» **What to do**: Extract the lines that hold the string "objects".

» **Data provided**:
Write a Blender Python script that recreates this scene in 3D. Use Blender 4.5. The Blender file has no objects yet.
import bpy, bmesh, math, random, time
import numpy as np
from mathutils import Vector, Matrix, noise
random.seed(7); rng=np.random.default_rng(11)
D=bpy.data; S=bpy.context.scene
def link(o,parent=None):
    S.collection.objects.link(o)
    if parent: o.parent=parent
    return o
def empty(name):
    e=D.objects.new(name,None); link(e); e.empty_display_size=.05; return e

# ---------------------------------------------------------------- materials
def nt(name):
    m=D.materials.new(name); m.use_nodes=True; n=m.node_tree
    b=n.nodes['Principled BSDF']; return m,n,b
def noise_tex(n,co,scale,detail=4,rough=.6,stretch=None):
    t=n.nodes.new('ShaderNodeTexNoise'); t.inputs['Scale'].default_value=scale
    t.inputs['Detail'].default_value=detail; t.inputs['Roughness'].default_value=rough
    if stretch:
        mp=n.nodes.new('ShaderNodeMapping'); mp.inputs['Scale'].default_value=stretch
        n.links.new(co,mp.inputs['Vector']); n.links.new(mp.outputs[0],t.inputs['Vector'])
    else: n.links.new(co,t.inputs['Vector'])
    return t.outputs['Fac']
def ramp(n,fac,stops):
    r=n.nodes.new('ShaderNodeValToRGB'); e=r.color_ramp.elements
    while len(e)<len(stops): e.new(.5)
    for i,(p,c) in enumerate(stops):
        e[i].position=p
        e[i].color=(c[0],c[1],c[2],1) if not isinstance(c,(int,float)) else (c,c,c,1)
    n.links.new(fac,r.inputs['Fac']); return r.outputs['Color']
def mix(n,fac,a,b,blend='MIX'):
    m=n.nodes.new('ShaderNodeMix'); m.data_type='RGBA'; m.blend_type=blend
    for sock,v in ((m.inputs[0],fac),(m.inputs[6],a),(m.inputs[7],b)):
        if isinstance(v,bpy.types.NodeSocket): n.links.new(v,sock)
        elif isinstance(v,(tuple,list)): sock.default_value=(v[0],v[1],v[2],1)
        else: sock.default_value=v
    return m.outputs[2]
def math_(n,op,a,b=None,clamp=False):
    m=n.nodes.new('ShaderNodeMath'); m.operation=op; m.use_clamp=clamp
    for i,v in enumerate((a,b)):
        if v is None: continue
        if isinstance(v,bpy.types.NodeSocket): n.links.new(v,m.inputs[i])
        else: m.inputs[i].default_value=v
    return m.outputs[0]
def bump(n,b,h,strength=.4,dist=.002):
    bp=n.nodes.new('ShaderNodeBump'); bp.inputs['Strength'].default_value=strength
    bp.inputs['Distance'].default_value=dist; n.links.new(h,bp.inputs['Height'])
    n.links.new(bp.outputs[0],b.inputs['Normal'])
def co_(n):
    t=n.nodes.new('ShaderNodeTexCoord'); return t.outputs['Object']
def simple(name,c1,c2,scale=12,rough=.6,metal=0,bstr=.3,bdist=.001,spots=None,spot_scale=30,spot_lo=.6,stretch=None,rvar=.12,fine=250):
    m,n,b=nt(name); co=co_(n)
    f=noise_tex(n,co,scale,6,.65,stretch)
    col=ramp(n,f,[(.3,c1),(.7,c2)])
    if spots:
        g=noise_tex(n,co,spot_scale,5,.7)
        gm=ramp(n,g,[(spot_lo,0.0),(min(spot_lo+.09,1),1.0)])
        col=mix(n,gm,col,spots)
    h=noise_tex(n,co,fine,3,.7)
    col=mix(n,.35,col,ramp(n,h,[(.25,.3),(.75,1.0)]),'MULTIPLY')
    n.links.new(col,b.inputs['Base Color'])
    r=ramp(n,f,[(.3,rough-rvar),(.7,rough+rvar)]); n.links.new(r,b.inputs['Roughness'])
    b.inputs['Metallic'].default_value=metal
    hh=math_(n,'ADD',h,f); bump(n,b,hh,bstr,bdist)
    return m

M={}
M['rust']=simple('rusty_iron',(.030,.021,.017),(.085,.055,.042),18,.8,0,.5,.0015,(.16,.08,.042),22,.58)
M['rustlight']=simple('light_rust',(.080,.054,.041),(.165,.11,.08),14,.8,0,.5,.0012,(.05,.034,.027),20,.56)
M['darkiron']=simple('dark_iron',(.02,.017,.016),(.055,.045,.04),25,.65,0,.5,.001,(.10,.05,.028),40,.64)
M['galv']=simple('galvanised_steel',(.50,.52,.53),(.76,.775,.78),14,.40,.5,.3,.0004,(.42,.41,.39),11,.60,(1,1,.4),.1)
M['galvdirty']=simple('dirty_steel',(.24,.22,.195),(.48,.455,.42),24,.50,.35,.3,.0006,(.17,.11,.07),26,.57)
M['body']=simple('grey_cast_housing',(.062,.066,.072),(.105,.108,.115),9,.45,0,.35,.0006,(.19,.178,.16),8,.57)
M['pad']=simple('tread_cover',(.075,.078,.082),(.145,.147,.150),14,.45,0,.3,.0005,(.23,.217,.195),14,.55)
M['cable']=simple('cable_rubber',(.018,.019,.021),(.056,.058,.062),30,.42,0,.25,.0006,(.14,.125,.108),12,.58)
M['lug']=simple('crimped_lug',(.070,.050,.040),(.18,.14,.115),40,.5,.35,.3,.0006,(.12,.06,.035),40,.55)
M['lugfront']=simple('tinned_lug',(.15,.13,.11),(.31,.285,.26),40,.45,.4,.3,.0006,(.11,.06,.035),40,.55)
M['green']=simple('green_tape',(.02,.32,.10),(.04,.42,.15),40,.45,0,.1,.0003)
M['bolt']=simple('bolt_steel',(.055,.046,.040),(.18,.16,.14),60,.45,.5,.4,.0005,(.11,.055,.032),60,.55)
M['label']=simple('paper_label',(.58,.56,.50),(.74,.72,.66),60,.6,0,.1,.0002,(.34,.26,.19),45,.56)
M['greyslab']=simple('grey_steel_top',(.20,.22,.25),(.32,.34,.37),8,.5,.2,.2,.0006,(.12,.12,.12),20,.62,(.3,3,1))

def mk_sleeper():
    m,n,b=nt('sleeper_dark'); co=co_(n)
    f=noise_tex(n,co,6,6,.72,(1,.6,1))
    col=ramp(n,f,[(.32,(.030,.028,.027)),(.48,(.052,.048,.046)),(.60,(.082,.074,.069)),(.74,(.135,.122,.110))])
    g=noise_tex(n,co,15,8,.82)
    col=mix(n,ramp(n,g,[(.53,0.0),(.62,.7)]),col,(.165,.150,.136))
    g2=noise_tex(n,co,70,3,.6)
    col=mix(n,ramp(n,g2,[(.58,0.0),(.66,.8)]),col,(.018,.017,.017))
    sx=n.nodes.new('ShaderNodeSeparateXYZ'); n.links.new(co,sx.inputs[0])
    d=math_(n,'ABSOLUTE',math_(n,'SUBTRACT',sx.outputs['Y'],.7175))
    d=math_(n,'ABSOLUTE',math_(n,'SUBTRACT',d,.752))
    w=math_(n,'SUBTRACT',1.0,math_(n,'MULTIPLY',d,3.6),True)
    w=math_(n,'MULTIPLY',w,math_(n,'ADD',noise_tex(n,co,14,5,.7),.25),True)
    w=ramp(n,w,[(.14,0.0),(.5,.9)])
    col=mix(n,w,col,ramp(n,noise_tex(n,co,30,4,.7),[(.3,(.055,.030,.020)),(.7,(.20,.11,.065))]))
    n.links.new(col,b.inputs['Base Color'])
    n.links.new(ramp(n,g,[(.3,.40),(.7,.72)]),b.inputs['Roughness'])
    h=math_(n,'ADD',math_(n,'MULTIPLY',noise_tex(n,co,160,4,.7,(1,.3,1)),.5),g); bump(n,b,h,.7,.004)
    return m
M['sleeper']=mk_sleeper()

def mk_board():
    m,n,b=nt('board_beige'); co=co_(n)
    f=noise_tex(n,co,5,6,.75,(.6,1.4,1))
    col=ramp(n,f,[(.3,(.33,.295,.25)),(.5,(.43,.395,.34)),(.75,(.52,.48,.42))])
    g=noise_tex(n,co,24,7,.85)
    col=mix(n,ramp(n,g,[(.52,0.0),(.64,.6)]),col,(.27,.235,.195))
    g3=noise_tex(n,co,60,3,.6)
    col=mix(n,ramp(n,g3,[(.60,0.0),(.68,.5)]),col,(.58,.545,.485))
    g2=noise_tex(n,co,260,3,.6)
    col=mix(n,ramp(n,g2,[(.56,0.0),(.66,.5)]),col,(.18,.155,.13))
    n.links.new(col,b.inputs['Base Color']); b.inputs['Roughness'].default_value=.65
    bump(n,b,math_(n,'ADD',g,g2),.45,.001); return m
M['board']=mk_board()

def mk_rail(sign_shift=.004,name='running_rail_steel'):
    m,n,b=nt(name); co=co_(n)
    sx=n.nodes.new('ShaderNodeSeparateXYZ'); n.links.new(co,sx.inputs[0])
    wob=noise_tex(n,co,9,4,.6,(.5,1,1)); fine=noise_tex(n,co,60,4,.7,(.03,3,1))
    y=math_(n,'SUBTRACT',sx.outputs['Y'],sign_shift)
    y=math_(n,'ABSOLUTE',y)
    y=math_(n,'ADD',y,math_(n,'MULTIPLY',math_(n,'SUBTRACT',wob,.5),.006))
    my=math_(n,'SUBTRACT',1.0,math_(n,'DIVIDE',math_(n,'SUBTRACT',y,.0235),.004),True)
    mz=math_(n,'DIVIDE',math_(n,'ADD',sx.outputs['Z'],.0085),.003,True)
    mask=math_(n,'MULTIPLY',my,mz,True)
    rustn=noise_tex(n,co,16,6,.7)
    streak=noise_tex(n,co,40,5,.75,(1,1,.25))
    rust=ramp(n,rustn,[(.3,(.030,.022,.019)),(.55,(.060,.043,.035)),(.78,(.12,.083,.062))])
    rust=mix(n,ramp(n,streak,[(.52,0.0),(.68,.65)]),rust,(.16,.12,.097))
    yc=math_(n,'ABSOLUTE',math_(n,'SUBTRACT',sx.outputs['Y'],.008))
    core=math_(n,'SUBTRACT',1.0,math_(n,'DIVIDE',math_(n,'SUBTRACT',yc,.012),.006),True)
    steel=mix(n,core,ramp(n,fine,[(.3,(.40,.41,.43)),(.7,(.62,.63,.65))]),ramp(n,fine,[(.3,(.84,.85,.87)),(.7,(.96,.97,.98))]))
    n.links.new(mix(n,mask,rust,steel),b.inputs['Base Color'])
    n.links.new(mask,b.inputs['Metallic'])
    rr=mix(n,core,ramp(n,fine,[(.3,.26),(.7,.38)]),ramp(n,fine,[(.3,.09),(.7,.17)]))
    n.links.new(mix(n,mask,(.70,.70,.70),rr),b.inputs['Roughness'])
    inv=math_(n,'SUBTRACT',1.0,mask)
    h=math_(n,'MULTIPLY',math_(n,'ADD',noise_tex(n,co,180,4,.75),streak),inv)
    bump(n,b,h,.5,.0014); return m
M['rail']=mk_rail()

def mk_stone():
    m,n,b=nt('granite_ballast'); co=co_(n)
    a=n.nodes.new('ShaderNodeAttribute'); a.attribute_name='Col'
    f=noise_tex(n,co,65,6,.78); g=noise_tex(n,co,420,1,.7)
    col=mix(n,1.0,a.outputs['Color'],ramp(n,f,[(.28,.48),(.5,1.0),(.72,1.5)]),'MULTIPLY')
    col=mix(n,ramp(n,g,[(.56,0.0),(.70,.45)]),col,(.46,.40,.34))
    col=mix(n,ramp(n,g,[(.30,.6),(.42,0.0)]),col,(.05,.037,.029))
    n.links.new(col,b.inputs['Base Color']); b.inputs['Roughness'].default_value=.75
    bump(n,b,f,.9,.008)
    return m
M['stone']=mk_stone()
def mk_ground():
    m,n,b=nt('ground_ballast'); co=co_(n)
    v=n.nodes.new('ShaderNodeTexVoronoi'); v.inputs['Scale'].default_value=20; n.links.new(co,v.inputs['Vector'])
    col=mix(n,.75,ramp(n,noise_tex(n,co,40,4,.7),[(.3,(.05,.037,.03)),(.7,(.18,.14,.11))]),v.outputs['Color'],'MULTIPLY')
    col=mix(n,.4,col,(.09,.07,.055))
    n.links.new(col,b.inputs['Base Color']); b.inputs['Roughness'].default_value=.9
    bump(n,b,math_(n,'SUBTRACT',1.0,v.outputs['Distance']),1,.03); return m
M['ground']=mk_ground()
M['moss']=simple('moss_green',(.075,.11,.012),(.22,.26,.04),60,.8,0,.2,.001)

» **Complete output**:
Write a Blender Python script that recreates this scene in 3D. Use Blender 4.5. The Blender file has no objects yet.
    S.collection.objects.link(o)
    e=D.objects.new(name,None); link(e); e.empty_display_size=.05; return e